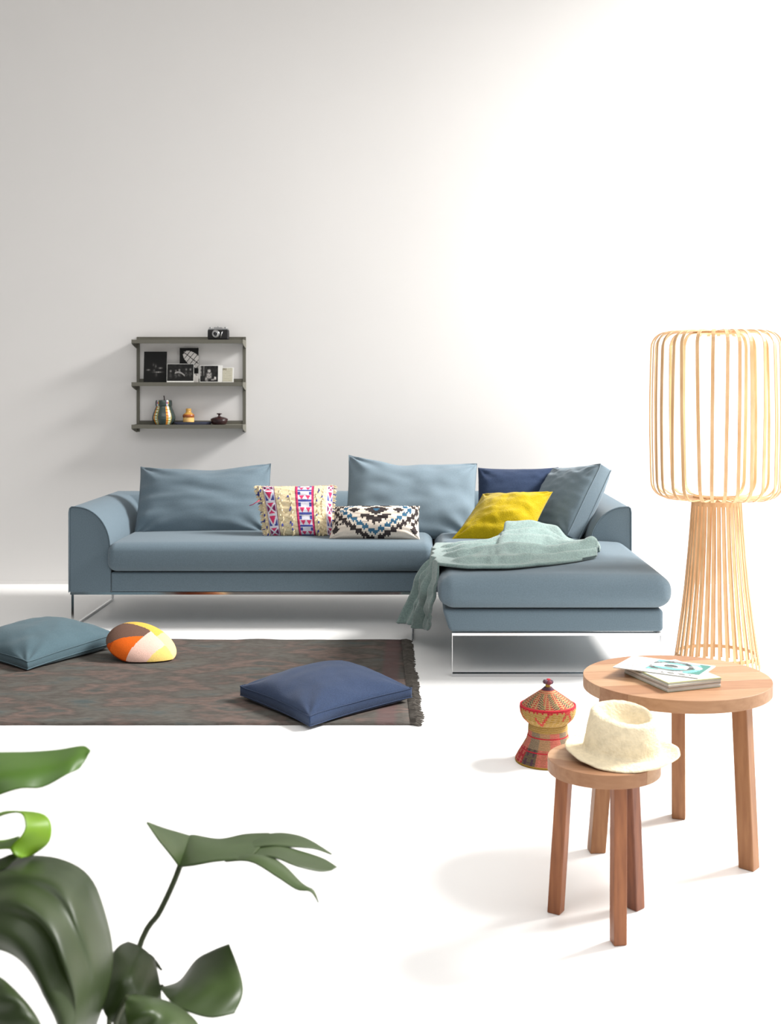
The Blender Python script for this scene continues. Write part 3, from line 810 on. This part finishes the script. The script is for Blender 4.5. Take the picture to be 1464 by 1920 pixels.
lid = MB().lathe(lid_p, 96, BC, colf=lid_col).build('lid', 'basket_weave', basket, smooth=True, origin=BC)
kb = MB().lathe([(.009, .250), (.008, .262), (.008, .268)], 16, BC, colf=lambda a, j: gold)
for k in range(5):
    a = k*1.257; c = BC+V(.010*math.cos(a), .010*math.sin(a), .272+.002*(k % 2))
    pr = [(.0001, -.008), (.007, -.006), (.010, 0), (.007, .006), (.0001, .008)]
    kb.lathe(pr, 12, c, colf=lambda a_, j, k=k: (plum, red, lin((150, 150, 150)), plum, lin((120, 60, 70)))[k])
kb.build('knob', 'basket_weave', lid, smooth=True)

# ------------------------------------------------------------------ bamboo floor lamp
LC = V((1343-PX)*5.458/FPX, 5.458, 0)
lamp = tag(empty('floor_lamp', LC), 'bamboo strip floor lamp with barrel shade on a flared slatted base', 'lamp')
rad = lambda a: V(math.cos(a), math.sin(a), 0)
NB = 34
for k in range(NB):
    a = 2*math.pi*(k+.5)/NB+R.uniform(-.012, .012)
    p0, p1 = LC+rad(a)*.196, LC+rad(a)*.112+V(0, 0, .765)
    pts = [p0+(p1-p0)*t+V(0, 0, 0)-rad(a)*.010*math.sin(t*math.pi) for t in [i/6 for i in range(7)]]
    MB().tube(pts, 0, flat=(.0065, .0016, lambda p, i, a=a: V(-math.sin(a), math.cos(a), 0))).build('base_strip', 'bamboo', lamp, origin=LC)
def hoop(r, z, w, t, name):
    pts = [LC+rad(2*math.pi*i/64)*r+V(0, 0, z) for i in range(64)]
    MB().tube(pts, 0, closed=True, flat=(w, t, lambda p, i: V(0, 0, 1))).build(name, 'bamboo', lamp, smooth=True, angle=40, origin=LC)
hoop(.184, .055, .008, .0015, 'hoop'); hoop(.111, .762, .012, .002, 'hoop'); hoop(.105, .786, .006, .002, 'hoop'); hoop(.105, 1.552, .006, .002, 'hoop'); hoop(.105, .775, .004, .004, 'hoop')
NS = 30; zb, zt, rs, ri, rcn = .782, 1.556, .297, .105, .075
pro = [(ri, zb), (rs-rcn, zb)]
pro += [(rs-rcn+rcn*math.sin(t*math.pi/12), zb+rcn-rcn*math.cos(t*math.pi/12)) for t in range(1, 7)]
pro += [(rs+.006*math.sin(math.pi*t/8), lerp(zb+rcn, zt-rcn, t/8)) for t in range(1, 8)]
pro += [(rs-rcn+rcn*math.cos(t*math.pi/12), zt-rcn+rcn*math.sin(t*math.pi/12)) for t in range(0, 7)]
pro += [(ri, zt)]
for k in range(NS):
    a = 2*math.pi*k/NS+R.uniform(-.045, .045); tw = R.uniform(-.05, .05); ds = R.uniform(-.006, .006)
    pts = [LC+rad(a+tw*(z-zb)/(zt-zb))*(r+(ds if r > .2 else 0))+V(0, 0, z) for r, z in pro]
    MB().tube(pts, 0, flat=(.0078, .0016, lambda p, i, a=a: V(-math.sin(a), math.cos(a), 0))).build('shade_rib', 'bamboo', lamp, origin=LC)
MB().lathe([(.098, .80), (.098, 1.53)], 48, LC).build('diffuser', 'lamp_diffuser', lamp, smooth=True, angle=40, origin=LC)

# ------------------------------------------------------------------ wall shelf and what stands on it
SX0, SX1, SD = -1.857, -1.138, .14
SZ = (1.604, 1.328, 1.053)
shelf = tag(empty('wall_shelf', (-1.5, WALL_Y, SZ[2]-.06)), 'grey-olive metal wall shelf with three boards', 'shelf')
for z in SZ:
    pts = [(WALL_Y-SD, z), (WALL_Y-.004, z), (WALL_Y-.004, z+.024), (WALL_Y-.001, z+.024), (WALL_Y-.001, z-.004), (WALL_Y-SD+.004, z-.004), (WALL_Y-SD+.004, z-.024), (WALL_Y-SD, z-.024)]
    vs = [V(x, y, zz_) for x in (SX0, SX1) for y, zz_ in pts]; n = len(pts)
    fs = [(0, 1, 4, 5), (1, 2, 3, 4), (0, 5, 6, 7)]
    fs = fs+[tuple(n+i for i in reversed(f)) for f in fs]+[(i, (i+1) % n, n+(i+1) % n, n+i) for i in range(n)]
    bevel(MB().add(vs, fs).build('shelf_board', 'shelf_metal', shelf), .001, 1)
    for x0, x1 in ((SX0-.001, SX0+.004), (SX1-.004, SX1+.001)):
        po = [(WALL_Y-SD-.001, z+.001), (WALL_Y-SD-.001, z-.024)]
        po += [(lerp(WALL_Y-SD, WALL_Y-.012, t), z-.024-.028*t**.7) for t in (.15, .3, .5, .75, 1)]
        po += [(WALL_Y, z-.052), (WALL_Y, z+.001)]
        MB().prism(po, x0, x1, lambda a, b, h: V(h, a, b)).build('bracket', 'shelf_metal', shelf)
for x in (SX0, SX1-.02):
    MB().box(x, x+.02, WALL_Y-.008, WALL_Y, SZ[2]-.05, SZ[0]+.02).build('upright', 'shelf_metal', shelf)
def photo(label, px0, px1, py0, Y, zbase, lean, pf, nx=48, ny=48, border=(0, 0, 0, 0)):
    x0, x1 = (px0-PX)*Y/FPX, (px1-PX)*Y/FPX; h = CAMZ-(py0-PY)*Y/FPX-zbase; w = x1-x0; c = V((x0+x1)/2, Y, zbase+.0005)
    M = Matrix.Translation(c) @ Matrix.Rotation(-lean, 4, 'X')
    root = tag(empty('photo_print', c), label, 'photo', 'photos on the wall shelf')
    MB().box(-w/2, w/2, -.0008, .0008, 0, h, M).build('card', 'paper', root, origin=c)
    l, r_, b, t = border; vs, fs, cs = [], [], []
    for j in range(ny+1):
        for i in range(nx+1):
            vs.append(M @ V(lerp(-w/2+l, w/2-r_, i/nx), -.0012, lerp(b, h-t, j/ny)))
    for j in range(ny):
        for i in range(nx):
            fs.append((j*(nx+1)+i, j*(nx+1)+i+1, (j+1)*(nx+1)+i+1, (j+1)*(nx+1)+i)); cs.append(pf((i+.5)/nx, (j+.5)/ny))
    MB().add(vs, fs, col=cs).build('print', 'matte_print', root, origin=c, recalc=False)
    return root
grey = lambda g: lin((g, g*.98, g*.96))
def ph_dark(u, v):
    q = 0
    for (cx, cy, rx, ry, s) in ((.2, .40, .08, .025, 150), (.72, .46, .09, .03, 130), (.52, .52, .04, .06, 90), (.62, .33, .2, .025, 150), (.45, .38, .05, .05, 80), (.42, .57, .04, .05, 70), (.55, .25, .05, .07, 60)):
        q = max(q, s*math.exp(-((u-cx)/rx)**2-((v-cy)/ry)**2)*(.6+.8*abs(nz(u*22, v*22, cx))))
    return grey(max(14, min(200, q+14)))
def ph_oval(u, v):
    x, y = (u-.72), (v-.66); a = math.radians(38); xr, yr = x*math.cos(a)-y*1.85*math.sin(a), x*math.sin(a)+y*1.85*math.cos(a)
    if v < .18: return grey(232)
    if v < .26 and u > .6: return grey(232 if nz(u*30, v*30) > -.1 else 120)
    if (xr/.64)**2+(yr/.33)**2 < 1:
        return grey(26) if ((xr*4.8) % 1) < .16 or (abs(yr) < .02) else grey(214)
    return grey(20)
def ph_people(u, v):
    q = 24+14*nz(u*9, v*9)
    for cx, cy, s in ((.13, .58, 1), (.33, .6, .8), (.46, .64, 1.1), (.72, .68, .9), (.88, .68, 1)):
        q = max(q, 125*s*math.exp(-((u-cx)/.045)**2-((v-cy)/.09)**2))
        q = max(q, (62+50*nz(u*20, v*20, cx))*math.exp(-((u-cx)/.085)**2-((v-cy+.28)/.2)**2))
    if abs(v-(.52-.9*(u-.42)**2*4)) < .05 and .3 < u < .66: q = 140
    return grey(max(12, min(220, q)))
def ph_seated(u, v):
    q = 30+24*nz(u*16, v*5)
    if u < .32 and v > .35: q = 40+150*max(0, math.sin(u*40))*(.5+.5*nz(u*9, v*9))
    for cx, cy, rx, ry, s in ((.5, .68, .1, .12, 210), (.5, .38, .17, .22, 190), (.84, .22, .07, .12, 235), (.72, .12, .12, .06, 190), (.36, .16, .1, .16, 175)):
        q = max(q, s*math.exp(-((u-cx)/rx)**4-((v-cy)/ry)**4)*(.8+.4*nz(u*14, v*14)))
    return grey(max(14, min(235, q)))
def ph_letter(u, v):
    if v > .84 and u < .4: return lin((120, 116, 100)) if nz(u*30, v*30) > -.1 else lin((186, 180, 160))
    return lin((172, 168, 150)) if int(v*16) % 2 and .08 < u < .9 and nz(u*24, v*16) > -.2 else lin((192, 188, 170))
zs = SZ[1]
photo('dark black and white photo print, tallest at the left of the middle shelf', 269, 312, 659, 7.625, zs, .10, ph_dark)
photo('black and white photo of an oval roof light grid, behind the others on the shelf', 336, 372, 652, 7.69, zs, .05, ph_oval, border=(.001, .001, .001, .001))
photo('black and white group photo with white border, lying wide on the middle shelf', 312.5, 363, 682, 7.61, zs, .12, ph_people, border=(.002, .002, .009, .002))
photo('black and white photo of a pale seated figure with broad white margin', 374, 417, 685, 7.63, zs, .10, ph_seated, border=(.004, .030, .004, .003))
photo('smallest photo print, beige with white margin, at the right of the middle shelf', 416.5, 438, 689, 7.63, zs, .10, ph_letter, border=(.002, .008, .004, .004))

# vintage folding camera on the top board
cc = V((409.5-PX)*7.65/FPX, 7.65, SZ[0]+.0005)
kam = tag(empty('folding_camera', cc), 'old black folding camera with silver top on the upper shelf board', 'camera')
bevel(MB().box(cc.x-.068, cc.x+.068, cc.y-.022, cc.y+.022, cc.z, cc.z+.068).build('body', 'black_leather', kam, origin=cc), .009, 3)
tp_ = MB().box(cc.x-.064, cc.x+.064, cc.y-.018, cc.y+.018, cc.z+.066, cc.z+.075)
tp_.box(cc.x-.028, cc.x+.028, cc.y-.015, cc.y+.015, cc.z+.075, cc.z+.083)
bevel(tp_.build('top_plate', 'silver', kam, origin=cc), .002, 2)
for dx, r_ in ((-.05, .011), (.048, .012), (0, .006)):
    MB().lathe([(r_, 0), (r_, .008 if dx else .014), (0, .008 if dx else .014)], 20, (cc.x+dx, cc.y, cc.z+.075)).build('dial', 'silver', kam, origin=cc)
Ml = Matrix.Translation(V(cc.x-.013, cc.y-.022, cc.z+.038)) @ Matrix.Rotation(math.pi/2, 4, 'X')
MB().lathe([(.025, 0), (.025, .008), (.022, .012), (.017, .012), (.017, .020), (.013, .022), (.011, .018)], 32, (0, 0, 0), Ml).build('lens_ring', 'silver', kam, smooth=True, angle=30)
MB().lathe([(.0115, .0), (.0115, .0195), (.0, .0215)], 24, (0, 0, 0), Ml).build('lens', 'dark_glass', kam, smooth=True, angle=40)
MB().tube([V(cc.x+.018, cc.y-.026, cc.z+.012), V(cc.x+.024, cc.y-.030, cc.z+.034), V(cc.x+.030, cc.y-.026, cc.z+.056)], .0035, 6).build('strut', 'silver', kam, smooth=True)

# painted lidded jar
jc = V((307-PX)*7.655/FPX, 7.655, SZ[2]+.0005)
jar = tag(empty('lidded_jar', jc), 'dark green ceramic jar with beaded colour stripes on the bottom shelf', 'jar')
dg = lin((52, 64, 60)); beads = [lin(c) for c in ((196, 150, 40), (214, 214, 200), (176, 92, 40), (120, 150, 90), (206, 176, 90), (190, 196, 206))]
jp = [(.056, 0), (.062, .008), (.070, .022), (.075, .040), (.074, .054), (.068, .074), (.060, .094), (.053, .110), (.050, .12)]
jp2 = []
for i in range(len(jp)-1):
    for k in range(4): jp2.append((lerp(jp[i][0], jp[i+1][0], k/4), lerp(jp[i][1], jp[i+1][1], k/4)))
jp2.append(jp[-1])
def jcol(a, j):
    w = (a*5+.12) % 1
    if .22 < w < .36: return beads[0] if (j//2) % 2 else beads[2]
    if .36 < w < .54: return beads[1] if (j//2) % 2 else beads[3]
    if .54 < w < .64: return beads[4] if j % 2 else dg
    return dg
MB().lathe(jp2, 60, jc, colf=jcol).build('body', 'glaze', jar, smooth=True, origin=jc)
lp = [(.050, .118), (.053, .122), (.054, .134), (.053, .150), (.050, .158), (.028, .160), (0, .160)]
def jlcol(a, j):
    w = (a*5+.12+.1) % 1
    if .42 < w < .52: return beads[5] if j % 2 else lin((150, 96, 130))
    if .52 < w < .66: return beads[3] if j % 2 else beads[0]
    return dg
jl = MB().lathe(lp, 60, jc, colf=jlcol).build('lid', 'glaze', jar, smooth=True, angle=50, origin=jc)
MB().tube([jc+V(.004, 0, .158), jc+V(.003, 0, .178), jc+V(.0, 0, .188)], .0035, 8).build('finial', 'dark_wood', jl, smooth=True)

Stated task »
Return only the lines from the start of the data through the line that contains "kb.build('knob', 'basket_weave', lid, smooth=True)", please, copying them exactly and omitting all pictures.

Solved exercise »
The Blender Python script for this scene continues. Write part 3, from line 810 on. This part finishes the script. The script is for Blender 4.5. Take the picture to be 1464 by 1920 pixels.
lid = MB().lathe(lid_p, 96, BC, colf=lid_col).build('lid', 'basket_weave', basket, smooth=True, origin=BC)
kb = MB().lathe([(.009, .250), (.008, .262), (.008, .268)], 16, BC, colf=lambda a, j: gold)
for k in range(5):
    a = k*1.257; c = BC+V(.010*math.cos(a), .010*math.sin(a), .272+.002*(k % 2))
    pr = [(.0001, -.008), (.007, -.006), (.010, 0), (.007, .006), (.0001, .008)]
    kb.lathe(pr, 12, c, colf=lambda a_, j, k=k: (plum, red, lin((150, 150, 150)), plum, lin((120, 60, 70)))[k])
kb.build('knob', 'basket_weave', lid, smooth=True)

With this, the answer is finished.